───── MATERIAL PROVIDED

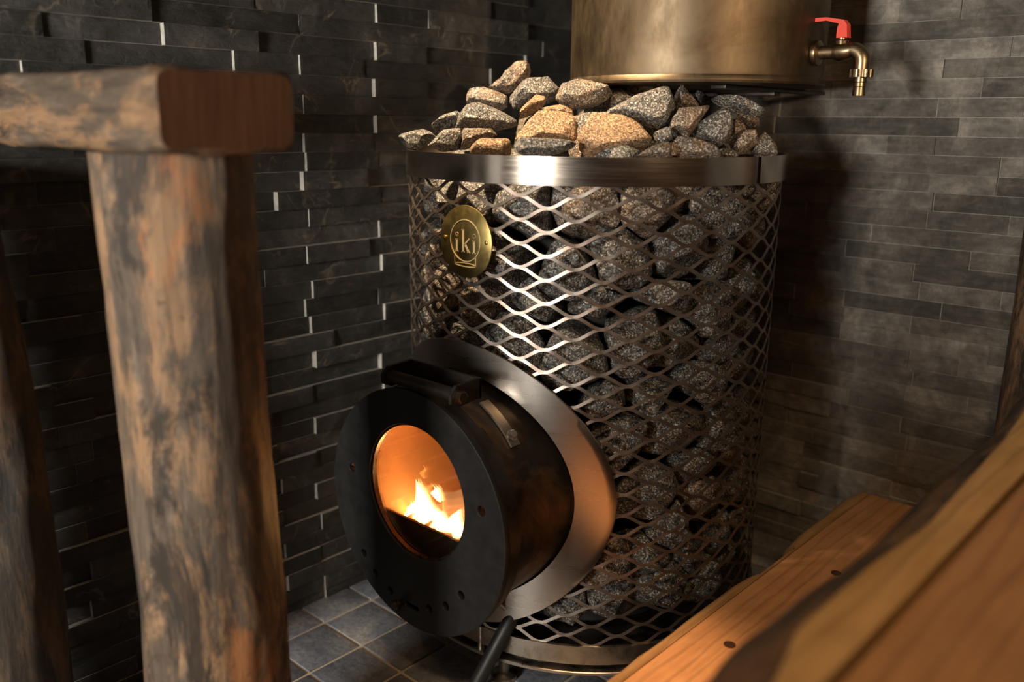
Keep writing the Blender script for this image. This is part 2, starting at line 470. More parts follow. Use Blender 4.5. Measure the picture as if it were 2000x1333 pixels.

──────────
───── MATERIAL PROVIDED

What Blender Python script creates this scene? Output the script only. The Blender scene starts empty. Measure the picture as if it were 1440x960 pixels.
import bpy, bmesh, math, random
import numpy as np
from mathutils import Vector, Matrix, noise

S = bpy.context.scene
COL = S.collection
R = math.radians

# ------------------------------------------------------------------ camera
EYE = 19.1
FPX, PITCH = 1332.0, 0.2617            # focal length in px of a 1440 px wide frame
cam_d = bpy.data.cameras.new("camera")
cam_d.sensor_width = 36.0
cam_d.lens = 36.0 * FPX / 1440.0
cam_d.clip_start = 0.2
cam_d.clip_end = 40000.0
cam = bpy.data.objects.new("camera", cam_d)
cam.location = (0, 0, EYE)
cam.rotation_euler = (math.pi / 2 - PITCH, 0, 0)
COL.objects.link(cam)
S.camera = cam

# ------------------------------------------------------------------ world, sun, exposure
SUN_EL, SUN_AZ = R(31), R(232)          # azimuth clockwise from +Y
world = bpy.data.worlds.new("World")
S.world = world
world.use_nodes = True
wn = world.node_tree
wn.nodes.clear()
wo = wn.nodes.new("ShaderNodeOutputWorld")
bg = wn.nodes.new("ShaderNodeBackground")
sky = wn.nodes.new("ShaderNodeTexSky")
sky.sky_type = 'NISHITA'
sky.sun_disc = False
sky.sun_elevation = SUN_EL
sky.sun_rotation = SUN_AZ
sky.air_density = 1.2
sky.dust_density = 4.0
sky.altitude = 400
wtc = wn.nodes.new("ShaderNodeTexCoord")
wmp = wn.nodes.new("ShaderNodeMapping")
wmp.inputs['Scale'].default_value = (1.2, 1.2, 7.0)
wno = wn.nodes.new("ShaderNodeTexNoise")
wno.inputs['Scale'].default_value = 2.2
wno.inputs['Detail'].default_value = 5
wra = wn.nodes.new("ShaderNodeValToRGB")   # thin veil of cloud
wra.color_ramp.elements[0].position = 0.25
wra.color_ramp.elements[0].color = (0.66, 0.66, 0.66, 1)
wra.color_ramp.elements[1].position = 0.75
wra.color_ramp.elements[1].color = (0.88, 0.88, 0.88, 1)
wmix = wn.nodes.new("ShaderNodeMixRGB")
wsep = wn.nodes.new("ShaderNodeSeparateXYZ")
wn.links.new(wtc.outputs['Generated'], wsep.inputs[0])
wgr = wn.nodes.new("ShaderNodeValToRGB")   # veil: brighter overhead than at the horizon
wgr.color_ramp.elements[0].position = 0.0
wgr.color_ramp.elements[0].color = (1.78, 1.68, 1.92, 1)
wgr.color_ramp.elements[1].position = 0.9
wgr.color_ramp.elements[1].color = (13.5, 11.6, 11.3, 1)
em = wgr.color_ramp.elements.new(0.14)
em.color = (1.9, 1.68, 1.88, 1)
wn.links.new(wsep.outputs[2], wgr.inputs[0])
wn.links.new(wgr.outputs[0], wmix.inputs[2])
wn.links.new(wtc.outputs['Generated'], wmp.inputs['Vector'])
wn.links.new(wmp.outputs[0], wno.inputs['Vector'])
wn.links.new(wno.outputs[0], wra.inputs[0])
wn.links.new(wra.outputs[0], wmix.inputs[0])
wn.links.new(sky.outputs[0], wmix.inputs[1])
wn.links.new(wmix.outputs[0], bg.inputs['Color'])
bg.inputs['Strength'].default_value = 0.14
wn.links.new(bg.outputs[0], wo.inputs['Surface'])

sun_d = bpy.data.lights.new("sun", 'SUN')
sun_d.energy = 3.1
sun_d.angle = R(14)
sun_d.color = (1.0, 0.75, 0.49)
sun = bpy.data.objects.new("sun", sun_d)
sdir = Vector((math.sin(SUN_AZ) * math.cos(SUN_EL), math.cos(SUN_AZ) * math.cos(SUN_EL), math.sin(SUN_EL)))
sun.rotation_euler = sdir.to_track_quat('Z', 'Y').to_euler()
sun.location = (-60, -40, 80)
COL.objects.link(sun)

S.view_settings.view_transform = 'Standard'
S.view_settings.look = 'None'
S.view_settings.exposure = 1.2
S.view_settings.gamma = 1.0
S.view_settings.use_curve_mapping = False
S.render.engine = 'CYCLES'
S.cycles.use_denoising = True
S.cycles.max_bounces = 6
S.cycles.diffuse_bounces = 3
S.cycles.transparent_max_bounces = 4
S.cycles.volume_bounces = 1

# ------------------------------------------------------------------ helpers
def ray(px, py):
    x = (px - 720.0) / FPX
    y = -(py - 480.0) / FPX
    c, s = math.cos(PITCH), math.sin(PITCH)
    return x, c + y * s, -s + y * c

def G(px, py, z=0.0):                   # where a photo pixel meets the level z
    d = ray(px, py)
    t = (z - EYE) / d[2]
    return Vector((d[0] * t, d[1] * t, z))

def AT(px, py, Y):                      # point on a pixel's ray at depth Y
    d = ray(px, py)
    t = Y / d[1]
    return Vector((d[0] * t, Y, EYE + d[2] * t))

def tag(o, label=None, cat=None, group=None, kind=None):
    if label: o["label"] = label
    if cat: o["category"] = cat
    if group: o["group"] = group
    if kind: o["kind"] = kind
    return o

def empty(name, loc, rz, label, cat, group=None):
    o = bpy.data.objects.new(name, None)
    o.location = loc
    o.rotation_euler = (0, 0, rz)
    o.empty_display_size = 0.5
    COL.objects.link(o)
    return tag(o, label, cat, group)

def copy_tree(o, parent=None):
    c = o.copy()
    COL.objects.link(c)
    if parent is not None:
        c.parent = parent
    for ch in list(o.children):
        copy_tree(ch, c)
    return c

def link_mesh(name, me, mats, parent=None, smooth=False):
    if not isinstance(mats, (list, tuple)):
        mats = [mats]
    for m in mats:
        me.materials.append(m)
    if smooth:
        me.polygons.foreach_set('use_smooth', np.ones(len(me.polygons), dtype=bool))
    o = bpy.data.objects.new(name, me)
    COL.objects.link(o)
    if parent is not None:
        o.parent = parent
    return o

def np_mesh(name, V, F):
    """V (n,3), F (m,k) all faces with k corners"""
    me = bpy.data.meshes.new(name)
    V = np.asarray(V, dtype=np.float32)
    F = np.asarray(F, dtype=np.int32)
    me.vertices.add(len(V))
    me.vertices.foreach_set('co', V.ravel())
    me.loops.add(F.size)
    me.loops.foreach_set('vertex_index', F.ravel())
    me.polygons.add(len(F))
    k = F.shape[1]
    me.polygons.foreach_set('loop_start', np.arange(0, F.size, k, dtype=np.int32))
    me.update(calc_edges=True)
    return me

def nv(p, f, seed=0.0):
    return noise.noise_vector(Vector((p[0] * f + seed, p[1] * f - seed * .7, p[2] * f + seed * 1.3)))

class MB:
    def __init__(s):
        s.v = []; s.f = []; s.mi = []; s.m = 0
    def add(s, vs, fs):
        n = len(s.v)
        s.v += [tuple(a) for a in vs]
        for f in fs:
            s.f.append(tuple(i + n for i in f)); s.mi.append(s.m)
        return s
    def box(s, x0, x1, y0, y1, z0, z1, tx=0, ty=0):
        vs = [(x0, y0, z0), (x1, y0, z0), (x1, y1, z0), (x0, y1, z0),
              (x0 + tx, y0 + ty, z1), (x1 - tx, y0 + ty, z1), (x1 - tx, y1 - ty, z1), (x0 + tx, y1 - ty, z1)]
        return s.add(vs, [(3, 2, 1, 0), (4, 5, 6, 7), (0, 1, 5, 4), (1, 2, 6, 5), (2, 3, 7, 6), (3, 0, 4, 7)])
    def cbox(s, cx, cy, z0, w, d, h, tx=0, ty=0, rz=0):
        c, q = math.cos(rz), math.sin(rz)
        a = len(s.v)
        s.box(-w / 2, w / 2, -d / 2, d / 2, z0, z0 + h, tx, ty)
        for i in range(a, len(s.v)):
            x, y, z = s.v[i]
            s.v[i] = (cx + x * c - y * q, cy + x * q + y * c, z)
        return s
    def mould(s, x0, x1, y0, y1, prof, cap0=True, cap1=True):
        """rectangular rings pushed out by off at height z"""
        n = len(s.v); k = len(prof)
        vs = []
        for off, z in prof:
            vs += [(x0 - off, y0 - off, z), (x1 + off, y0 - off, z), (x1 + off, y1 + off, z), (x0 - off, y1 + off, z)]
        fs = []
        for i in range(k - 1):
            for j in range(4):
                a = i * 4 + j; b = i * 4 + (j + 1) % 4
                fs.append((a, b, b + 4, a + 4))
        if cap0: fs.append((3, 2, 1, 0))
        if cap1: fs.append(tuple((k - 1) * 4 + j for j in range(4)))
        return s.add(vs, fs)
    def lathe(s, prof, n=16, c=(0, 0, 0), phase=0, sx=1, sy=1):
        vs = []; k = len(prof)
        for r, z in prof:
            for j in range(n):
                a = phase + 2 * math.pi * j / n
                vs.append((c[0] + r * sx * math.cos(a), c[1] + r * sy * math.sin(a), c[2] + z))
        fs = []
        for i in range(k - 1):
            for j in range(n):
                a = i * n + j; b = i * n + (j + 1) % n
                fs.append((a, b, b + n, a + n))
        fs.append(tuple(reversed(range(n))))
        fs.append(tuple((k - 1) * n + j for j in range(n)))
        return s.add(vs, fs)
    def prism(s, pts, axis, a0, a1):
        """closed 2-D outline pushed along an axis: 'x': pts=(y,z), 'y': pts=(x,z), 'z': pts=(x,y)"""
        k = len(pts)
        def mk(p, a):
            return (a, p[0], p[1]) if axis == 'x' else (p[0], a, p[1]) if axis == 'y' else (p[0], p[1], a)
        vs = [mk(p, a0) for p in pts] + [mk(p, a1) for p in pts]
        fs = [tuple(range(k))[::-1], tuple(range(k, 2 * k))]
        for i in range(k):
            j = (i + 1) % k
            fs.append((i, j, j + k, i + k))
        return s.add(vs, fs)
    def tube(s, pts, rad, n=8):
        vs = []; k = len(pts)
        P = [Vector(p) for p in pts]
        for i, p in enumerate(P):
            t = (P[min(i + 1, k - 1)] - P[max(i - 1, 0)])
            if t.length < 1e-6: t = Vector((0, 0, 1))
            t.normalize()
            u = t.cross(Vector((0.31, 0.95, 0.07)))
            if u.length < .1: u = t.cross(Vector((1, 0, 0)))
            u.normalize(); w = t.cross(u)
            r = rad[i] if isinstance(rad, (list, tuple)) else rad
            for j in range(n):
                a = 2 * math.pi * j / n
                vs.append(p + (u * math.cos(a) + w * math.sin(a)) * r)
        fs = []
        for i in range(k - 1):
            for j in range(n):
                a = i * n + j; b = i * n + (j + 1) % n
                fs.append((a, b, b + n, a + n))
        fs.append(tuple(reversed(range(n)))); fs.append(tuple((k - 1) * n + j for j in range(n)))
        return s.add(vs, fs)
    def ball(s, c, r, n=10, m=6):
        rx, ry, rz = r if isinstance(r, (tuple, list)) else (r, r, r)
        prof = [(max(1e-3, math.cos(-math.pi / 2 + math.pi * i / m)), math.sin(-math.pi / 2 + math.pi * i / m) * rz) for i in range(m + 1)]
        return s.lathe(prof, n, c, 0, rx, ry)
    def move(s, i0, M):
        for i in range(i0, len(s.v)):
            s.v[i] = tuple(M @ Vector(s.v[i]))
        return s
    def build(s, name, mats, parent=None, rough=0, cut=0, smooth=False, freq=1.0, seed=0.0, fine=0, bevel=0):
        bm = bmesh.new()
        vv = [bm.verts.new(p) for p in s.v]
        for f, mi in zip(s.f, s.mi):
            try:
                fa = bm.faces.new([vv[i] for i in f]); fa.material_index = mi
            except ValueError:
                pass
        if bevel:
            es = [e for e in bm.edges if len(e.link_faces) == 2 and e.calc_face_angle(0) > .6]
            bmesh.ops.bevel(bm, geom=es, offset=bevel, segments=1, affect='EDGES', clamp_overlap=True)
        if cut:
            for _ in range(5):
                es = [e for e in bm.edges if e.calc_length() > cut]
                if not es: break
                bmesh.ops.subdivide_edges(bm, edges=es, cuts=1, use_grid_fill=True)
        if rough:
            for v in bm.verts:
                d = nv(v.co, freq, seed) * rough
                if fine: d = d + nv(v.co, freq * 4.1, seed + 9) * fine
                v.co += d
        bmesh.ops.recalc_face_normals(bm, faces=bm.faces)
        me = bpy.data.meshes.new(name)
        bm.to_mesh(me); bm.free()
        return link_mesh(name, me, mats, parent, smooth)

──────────
───── MATERIAL PROVIDED

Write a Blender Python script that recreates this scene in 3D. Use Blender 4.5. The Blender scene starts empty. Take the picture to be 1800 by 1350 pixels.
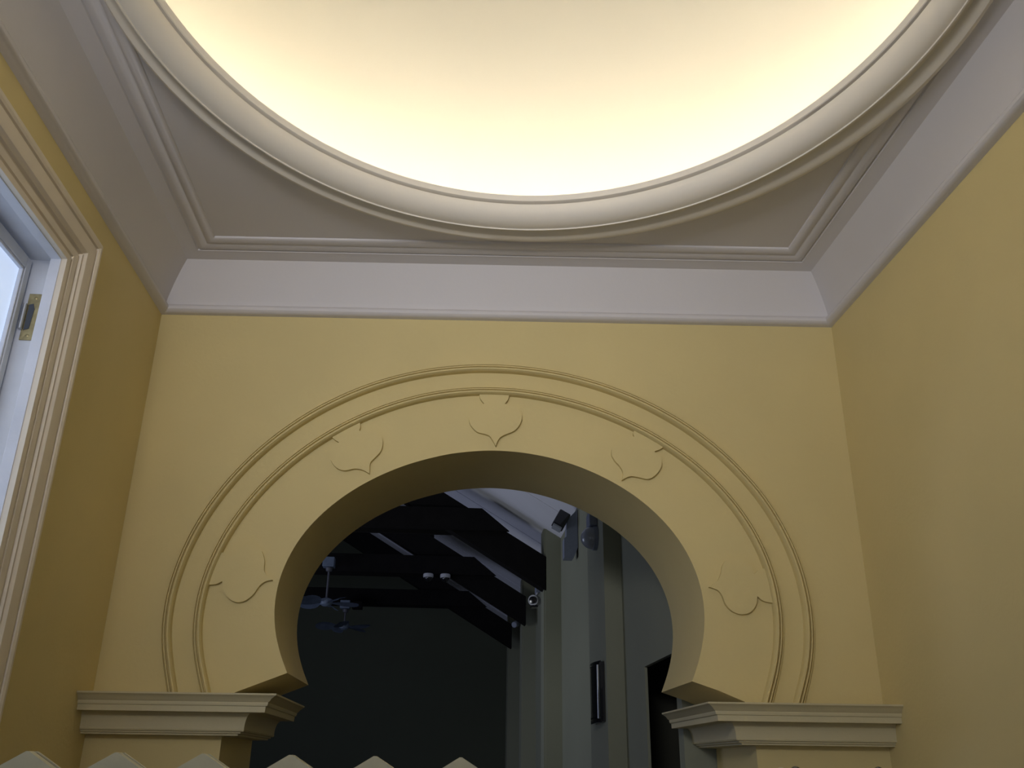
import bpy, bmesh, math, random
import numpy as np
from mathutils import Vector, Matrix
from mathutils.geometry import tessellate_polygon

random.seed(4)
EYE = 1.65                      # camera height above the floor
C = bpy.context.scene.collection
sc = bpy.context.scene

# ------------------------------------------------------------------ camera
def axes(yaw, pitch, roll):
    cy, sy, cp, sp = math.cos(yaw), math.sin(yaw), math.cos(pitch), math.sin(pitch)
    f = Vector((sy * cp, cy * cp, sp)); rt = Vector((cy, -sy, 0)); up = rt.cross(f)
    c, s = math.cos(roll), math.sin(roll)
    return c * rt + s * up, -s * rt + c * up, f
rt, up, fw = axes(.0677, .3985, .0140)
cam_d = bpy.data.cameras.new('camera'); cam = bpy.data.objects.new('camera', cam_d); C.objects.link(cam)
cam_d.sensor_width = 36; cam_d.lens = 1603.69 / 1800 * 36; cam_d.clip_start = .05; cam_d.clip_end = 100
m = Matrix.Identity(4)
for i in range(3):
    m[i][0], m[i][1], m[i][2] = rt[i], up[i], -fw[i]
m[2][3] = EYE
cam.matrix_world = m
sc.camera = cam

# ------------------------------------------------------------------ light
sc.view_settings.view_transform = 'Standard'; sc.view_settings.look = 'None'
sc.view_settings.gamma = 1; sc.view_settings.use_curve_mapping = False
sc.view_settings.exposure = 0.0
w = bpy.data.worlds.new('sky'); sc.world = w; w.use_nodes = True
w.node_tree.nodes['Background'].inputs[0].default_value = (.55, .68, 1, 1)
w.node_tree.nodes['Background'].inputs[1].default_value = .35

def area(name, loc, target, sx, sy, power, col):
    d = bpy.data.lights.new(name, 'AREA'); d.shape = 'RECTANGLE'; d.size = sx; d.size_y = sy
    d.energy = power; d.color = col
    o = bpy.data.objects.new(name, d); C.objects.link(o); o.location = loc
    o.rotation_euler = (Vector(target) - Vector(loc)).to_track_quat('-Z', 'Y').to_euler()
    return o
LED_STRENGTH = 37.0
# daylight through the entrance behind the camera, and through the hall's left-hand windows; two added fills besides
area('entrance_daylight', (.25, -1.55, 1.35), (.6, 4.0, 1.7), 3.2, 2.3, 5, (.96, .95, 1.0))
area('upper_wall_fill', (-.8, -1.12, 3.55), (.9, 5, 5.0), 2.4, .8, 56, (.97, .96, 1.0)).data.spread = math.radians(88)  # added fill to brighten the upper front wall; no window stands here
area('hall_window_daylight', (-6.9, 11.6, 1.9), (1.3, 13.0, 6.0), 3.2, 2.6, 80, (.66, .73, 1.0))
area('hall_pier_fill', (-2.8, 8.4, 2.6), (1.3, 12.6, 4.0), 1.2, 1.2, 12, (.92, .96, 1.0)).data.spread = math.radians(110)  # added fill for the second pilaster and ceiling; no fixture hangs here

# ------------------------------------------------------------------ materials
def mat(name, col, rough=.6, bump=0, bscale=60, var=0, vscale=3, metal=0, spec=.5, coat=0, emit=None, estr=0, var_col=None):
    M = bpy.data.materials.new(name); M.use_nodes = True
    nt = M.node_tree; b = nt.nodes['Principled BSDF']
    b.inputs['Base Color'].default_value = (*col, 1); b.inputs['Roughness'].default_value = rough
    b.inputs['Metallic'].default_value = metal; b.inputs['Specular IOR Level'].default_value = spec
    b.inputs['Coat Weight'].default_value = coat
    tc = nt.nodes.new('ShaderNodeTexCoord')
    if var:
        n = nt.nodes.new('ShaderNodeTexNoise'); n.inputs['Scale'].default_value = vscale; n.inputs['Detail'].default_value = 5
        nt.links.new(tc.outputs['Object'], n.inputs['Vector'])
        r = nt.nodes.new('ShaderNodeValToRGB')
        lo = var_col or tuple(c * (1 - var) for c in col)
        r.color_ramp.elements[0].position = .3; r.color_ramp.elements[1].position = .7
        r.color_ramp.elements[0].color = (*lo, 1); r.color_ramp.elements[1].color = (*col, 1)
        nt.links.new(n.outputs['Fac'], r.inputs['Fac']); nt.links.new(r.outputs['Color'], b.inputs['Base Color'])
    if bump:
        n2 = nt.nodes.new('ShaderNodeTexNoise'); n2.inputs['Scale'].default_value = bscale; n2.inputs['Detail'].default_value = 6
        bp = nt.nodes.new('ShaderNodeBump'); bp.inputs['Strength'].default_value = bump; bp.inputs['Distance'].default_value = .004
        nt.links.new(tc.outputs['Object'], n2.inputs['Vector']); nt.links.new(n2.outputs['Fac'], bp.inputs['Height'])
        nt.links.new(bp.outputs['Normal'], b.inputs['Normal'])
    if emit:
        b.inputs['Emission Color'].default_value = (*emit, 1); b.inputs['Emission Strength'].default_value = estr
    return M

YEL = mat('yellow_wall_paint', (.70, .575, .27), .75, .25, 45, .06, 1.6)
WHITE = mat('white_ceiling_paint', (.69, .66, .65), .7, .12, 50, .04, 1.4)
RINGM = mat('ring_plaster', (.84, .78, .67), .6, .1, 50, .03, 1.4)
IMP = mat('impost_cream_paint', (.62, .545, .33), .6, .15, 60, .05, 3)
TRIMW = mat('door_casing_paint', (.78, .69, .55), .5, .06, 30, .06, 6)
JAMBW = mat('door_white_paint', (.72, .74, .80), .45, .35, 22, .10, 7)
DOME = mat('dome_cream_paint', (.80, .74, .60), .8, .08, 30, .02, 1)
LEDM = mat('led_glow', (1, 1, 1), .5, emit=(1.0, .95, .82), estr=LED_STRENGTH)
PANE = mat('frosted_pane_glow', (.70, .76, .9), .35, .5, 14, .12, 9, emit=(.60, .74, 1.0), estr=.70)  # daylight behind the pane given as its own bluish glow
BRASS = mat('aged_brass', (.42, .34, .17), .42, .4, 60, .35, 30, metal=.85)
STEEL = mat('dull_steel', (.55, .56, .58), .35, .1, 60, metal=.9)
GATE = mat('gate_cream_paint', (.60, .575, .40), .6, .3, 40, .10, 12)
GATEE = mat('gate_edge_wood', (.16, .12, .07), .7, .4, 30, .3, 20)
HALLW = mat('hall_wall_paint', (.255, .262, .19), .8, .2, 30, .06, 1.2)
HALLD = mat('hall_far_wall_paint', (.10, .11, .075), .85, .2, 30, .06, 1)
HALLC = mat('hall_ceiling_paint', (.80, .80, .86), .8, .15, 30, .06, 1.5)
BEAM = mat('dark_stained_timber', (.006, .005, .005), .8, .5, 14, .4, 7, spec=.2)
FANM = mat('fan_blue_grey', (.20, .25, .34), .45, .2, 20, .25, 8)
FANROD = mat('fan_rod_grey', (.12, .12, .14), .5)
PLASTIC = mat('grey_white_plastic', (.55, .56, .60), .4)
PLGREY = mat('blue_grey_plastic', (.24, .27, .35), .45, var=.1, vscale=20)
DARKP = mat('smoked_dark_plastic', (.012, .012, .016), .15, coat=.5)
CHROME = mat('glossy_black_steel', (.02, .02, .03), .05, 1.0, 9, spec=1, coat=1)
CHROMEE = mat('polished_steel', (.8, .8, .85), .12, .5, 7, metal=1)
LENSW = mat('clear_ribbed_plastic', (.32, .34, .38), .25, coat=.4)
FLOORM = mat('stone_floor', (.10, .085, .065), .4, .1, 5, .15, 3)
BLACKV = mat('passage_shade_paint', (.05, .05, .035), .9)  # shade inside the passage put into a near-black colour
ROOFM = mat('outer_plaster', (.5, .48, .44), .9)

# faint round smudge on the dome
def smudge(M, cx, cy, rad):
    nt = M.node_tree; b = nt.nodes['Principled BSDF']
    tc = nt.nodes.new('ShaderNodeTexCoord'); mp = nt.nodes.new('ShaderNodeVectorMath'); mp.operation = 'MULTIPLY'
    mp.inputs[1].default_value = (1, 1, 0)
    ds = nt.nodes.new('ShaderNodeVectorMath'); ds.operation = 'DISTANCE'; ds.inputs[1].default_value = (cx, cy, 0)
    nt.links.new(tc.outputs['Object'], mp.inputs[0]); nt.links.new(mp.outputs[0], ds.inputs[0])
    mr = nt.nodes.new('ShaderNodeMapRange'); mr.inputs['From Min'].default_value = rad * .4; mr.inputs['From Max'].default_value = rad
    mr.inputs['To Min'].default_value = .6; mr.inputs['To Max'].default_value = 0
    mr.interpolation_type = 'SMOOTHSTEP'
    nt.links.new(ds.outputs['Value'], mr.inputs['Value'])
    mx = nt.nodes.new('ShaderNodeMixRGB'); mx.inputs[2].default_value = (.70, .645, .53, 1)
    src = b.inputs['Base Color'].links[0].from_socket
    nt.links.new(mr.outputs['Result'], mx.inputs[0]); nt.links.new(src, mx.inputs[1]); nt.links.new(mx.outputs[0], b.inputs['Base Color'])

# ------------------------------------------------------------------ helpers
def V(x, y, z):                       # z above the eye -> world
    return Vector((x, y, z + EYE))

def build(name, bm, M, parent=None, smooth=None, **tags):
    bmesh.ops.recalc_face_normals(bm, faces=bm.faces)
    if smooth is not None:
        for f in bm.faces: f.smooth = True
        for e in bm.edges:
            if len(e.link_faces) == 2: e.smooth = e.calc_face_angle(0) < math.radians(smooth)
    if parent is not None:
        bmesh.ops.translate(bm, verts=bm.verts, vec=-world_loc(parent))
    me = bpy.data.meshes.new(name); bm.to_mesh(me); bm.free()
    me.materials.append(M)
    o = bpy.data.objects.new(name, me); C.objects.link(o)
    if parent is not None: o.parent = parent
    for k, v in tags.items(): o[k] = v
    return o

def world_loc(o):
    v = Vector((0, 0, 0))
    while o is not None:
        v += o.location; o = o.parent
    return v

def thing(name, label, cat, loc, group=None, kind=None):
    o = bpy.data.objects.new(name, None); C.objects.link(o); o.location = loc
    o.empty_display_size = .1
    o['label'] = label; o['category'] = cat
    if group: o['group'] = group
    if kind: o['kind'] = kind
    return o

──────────

WORK TO COMPLETE:
Please list every line of the records that contains "pixels".

COMPLETED EXERCISE:
Keep writing the Blender script for this image. This is part 2, starting at line 470. More parts follow. Use Blender 4.5. Measure the picture as if it were 2000x1333 pixels.
What Blender Python script creates this scene? Output the script only. The Blender scene starts empty. Measure the picture as if it were 1440x960 pixels.
Write a Blender Python script that recreates this scene in 3D. Use Blender 4.5. The Blender scene starts empty. Take the picture to be 1800 by 1350 pixels.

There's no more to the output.